══ Data excerpt ══

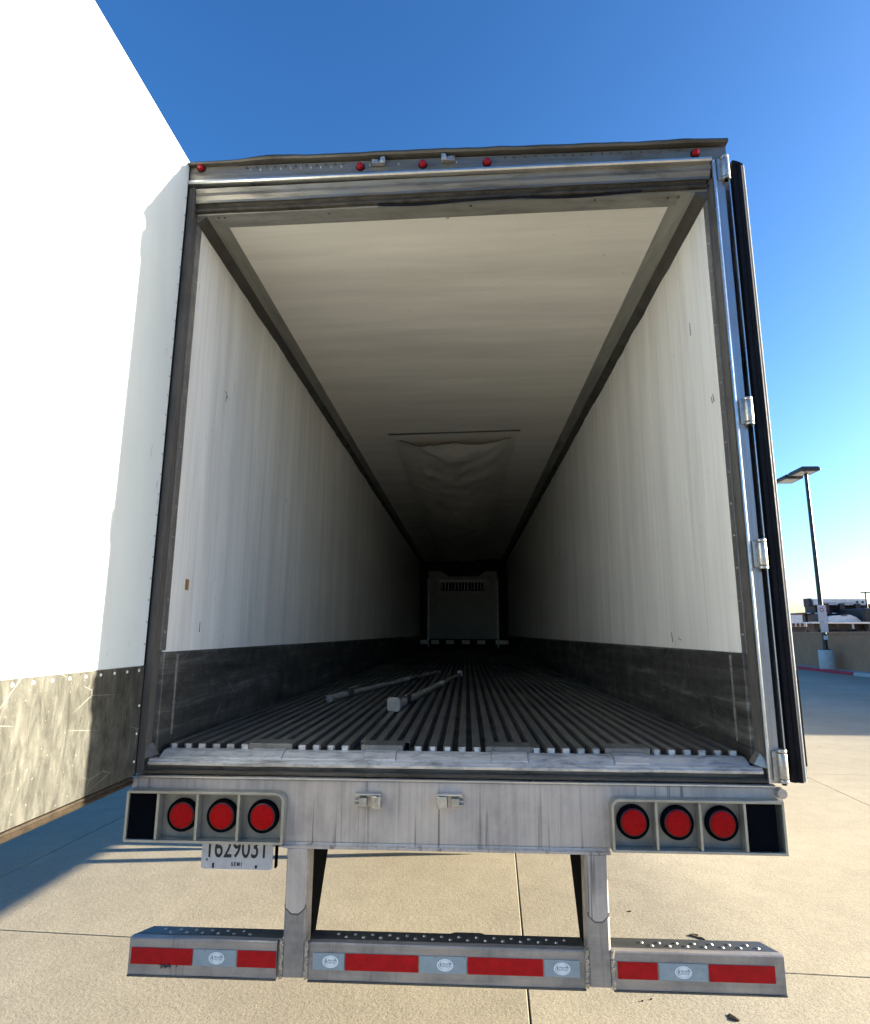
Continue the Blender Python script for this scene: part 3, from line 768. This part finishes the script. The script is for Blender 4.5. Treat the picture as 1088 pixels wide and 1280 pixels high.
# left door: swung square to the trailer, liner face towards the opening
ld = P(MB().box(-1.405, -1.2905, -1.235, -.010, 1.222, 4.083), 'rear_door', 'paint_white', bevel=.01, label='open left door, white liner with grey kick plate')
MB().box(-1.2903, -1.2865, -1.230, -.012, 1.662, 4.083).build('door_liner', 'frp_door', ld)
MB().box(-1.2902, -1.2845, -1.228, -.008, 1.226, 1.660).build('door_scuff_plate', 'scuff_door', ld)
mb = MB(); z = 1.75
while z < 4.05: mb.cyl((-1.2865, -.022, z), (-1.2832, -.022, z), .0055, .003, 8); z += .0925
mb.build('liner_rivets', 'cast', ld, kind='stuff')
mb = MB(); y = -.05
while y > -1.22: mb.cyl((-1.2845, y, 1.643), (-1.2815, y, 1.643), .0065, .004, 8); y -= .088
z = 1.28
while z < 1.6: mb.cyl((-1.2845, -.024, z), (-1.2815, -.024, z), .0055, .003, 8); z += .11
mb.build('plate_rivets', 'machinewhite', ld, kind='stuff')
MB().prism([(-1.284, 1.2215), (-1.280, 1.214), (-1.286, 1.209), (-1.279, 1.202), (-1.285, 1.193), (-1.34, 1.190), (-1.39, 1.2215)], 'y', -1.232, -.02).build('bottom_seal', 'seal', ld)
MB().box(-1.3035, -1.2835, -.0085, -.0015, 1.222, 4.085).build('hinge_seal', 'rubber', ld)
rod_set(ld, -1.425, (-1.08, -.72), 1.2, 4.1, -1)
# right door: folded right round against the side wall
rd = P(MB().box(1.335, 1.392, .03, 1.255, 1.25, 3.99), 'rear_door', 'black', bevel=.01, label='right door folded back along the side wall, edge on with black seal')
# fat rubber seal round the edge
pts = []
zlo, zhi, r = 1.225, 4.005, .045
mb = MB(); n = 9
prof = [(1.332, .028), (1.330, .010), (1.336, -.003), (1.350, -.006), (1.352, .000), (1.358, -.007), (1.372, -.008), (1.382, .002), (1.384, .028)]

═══

> [Task prompt]
Set the listing down in full and exactly. Pictures within it should not appear in the copy.

> [Written answer]
Continue the Blender Python script for this scene: part 3, from line 768. This part finishes the script. The script is for Blender 4.5. Treat the picture as 1088 pixels wide and 1280 pixels high.
# left door: swung square to the trailer, liner face towards the opening
ld = P(MB().box(-1.405, -1.2905, -1.235, -.010, 1.222, 4.083), 'rear_door', 'paint_white', bevel=.01, label='open left door, white liner with grey kick plate')
MB().box(-1.2903, -1.2865, -1.230, -.012, 1.662, 4.083).build('door_liner', 'frp_door', ld)
MB().box(-1.2902, -1.2845, -1.228, -.008, 1.226, 1.660).build('door_scuff_plate', 'scuff_door', ld)
mb = MB(); z = 1.75
while z < 4.05: mb.cyl((-1.2865, -.022, z), (-1.2832, -.022, z), .0055, .003, 8); z += .0925
mb.build('liner_rivets', 'cast', ld, kind='stuff')
mb = MB(); y = -.05
while y > -1.22: mb.cyl((-1.2845, y, 1.643), (-1.2815, y, 1.643), .0065, .004, 8); y -= .088
z = 1.28
while z < 1.6: mb.cyl((-1.2845, -.024, z), (-1.2815, -.024, z), .0055, .003, 8); z += .11
mb.build('plate_rivets', 'machinewhite', ld, kind='stuff')
MB().prism([(-1.284, 1.2215), (-1.280, 1.214), (-1.286, 1.209), (-1.279, 1.202), (-1.285, 1.193), (-1.34, 1.190), (-1.39, 1.2215)], 'y', -1.232, -.02).build('bottom_seal', 'seal', ld)
MB().box(-1.3035, -1.2835, -.0085, -.0015, 1.222, 4.085).build('hinge_seal', 'rubber', ld)
rod_set(ld, -1.425, (-1.08, -.72), 1.2, 4.1, -1)
# right door: folded right round against the side wall
rd = P(MB().box(1.335, 1.392, .03, 1.255, 1.25, 3.99), 'rear_door', 'black', bevel=.01, label='right door folded back along the side wall, edge on with black seal')
# fat rubber seal round the edge
pts = []
zlo, zhi, r = 1.225, 4.005, .045
mb = MB(); n = 9
prof = [(1.332, .028), (1.330, .010), (1.336, -.003), (1.350, -.006), (1.352, .000), (1.358, -.007), (1.372, -.008), (1.382, .002), (1.384, .028)]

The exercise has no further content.